Fortunately, other substitutes never really took hold (except in Democrat quarters). Despite their best efforts, few normal people really wanted to change “chairman” to “chairperson” or “spokesman” to “spokesperson.” A tidy solution was to substitute “-woman” for “-man” on a case-by-case basis.

Steinem was extraordinarily successful with the creation of “Ms.” (the courtesy title, not the magazine). She was offended that all men were simply addressed by “Mr.,” while women’s titles – “Mrs.” and “Miss” – were based on their marital status. “Ms.” thus leveled the gender playing field.

(This caused problems for me and other reporters. Many newspaper editors were slow to approve the new courtesy title, which put us in the embarrassing position of asking females sources who used “Ms.” whether they were married. Most publications eventually solved that dilemma by dropping all courtesy titles and referring to women only by their last names on second reference.)

After digesting all these changes, great and small, America experienced a new outbreak of PC in the 1990s, when the seeds of identity politics planted a generation earlier sprouted into saplings. The bastions of the Old Order who had faced the first wave were giving way to new people whose beliefs were shaped in the ’70s. Their faith in traditions was shaky, and they were more willing to compromise with advocates of identity politics. This was when the Left and the Right alike began using the term “politically correct.”
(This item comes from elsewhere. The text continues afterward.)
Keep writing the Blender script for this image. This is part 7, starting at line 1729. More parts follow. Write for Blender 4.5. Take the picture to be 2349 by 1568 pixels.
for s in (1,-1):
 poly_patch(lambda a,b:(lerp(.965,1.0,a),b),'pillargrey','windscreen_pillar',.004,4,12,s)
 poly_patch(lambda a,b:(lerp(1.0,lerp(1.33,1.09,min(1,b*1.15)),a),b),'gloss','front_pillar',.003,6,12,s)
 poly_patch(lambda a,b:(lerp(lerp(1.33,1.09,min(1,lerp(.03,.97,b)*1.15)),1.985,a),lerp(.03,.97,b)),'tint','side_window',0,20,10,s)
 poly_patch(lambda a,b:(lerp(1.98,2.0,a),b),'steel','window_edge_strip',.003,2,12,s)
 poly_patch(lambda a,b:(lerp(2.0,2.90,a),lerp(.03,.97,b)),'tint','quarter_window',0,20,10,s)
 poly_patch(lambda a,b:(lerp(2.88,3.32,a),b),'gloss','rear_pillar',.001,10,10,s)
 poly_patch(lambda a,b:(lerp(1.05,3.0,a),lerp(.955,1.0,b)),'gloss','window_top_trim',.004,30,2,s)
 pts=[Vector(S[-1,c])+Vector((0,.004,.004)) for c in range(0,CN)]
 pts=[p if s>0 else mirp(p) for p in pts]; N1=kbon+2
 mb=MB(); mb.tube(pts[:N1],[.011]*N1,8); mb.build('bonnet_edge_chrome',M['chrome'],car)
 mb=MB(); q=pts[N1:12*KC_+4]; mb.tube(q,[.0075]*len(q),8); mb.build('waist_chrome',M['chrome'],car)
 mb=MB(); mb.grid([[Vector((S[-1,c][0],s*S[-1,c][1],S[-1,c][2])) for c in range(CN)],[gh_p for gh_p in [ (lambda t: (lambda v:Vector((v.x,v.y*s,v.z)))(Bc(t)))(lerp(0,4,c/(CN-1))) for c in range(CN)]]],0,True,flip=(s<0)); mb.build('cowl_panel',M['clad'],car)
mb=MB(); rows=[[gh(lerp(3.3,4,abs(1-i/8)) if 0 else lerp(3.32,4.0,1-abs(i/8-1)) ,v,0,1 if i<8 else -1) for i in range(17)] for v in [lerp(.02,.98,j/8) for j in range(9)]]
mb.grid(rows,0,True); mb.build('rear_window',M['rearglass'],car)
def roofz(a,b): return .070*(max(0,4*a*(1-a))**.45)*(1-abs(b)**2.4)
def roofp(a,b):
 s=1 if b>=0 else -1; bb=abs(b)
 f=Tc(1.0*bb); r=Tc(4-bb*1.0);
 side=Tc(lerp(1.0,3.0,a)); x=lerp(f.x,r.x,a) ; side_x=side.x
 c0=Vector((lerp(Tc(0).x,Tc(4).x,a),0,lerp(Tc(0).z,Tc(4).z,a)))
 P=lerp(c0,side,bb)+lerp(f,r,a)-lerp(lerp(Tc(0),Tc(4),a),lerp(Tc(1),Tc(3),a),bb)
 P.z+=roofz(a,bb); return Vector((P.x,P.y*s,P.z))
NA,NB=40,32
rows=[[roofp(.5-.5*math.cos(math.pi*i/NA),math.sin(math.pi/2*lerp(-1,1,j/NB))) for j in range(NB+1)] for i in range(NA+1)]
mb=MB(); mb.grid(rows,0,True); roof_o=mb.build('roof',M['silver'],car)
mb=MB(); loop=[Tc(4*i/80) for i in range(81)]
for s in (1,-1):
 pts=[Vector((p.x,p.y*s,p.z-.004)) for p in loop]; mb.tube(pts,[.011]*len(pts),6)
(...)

Affirmative action had been dealt serious setbacks in the courts, so activists began using “diversity” as the reason for pushing racial and sex-based quotas into all aspects of society, from the workplace to the schools. As today, diversity meant only racial, sexual and religious differences; diversity of political thought was scorned.

I came upon this first-hand when local school officials put out a call for citizens to serve on several advisory boards, including a new committee to foster diversity. That struck a chord with concerned residents – 45 people, more than half of them men, showed up for the diversity committee’s organizational meeting. The chairwoman, amazed by the turnout, started asking crowd members why they were there.

One by one, each man and most of the women said they wanted to be on the committee to make sure the schools emphasized the similarities among students, not the differences. Halfway through her questioning, the chairwoman said the committee’s goal was to help students embrace their distinctions, not stress what they shared in common. At that point, all the men except me and most of the women stood up and left.

I stayed on, figuring the rump committee needed at least one voice of reason. After listening to and speaking out against schemes ranging from silly to gobsmackingly stupid, I gave up after six meetings. Luckily for my children, the plans they discussed never went into effect. (Perhaps that happened because I ran into a school board member, who was aghast when I told him what the committee was up to.)

So here we are, struggling through a third PC epidemic. Times never looked bleaker under Barack Obama, and I would have given up hope under a Hillary Clinton presidency. Trump’s refusal to buckle under to political correctness certainly gave him a boost in 2016, and he could put a big dent into PC culture if he wins a second term.

I have just one tip for The Donald: Fight your foes through your policies, not your tweets.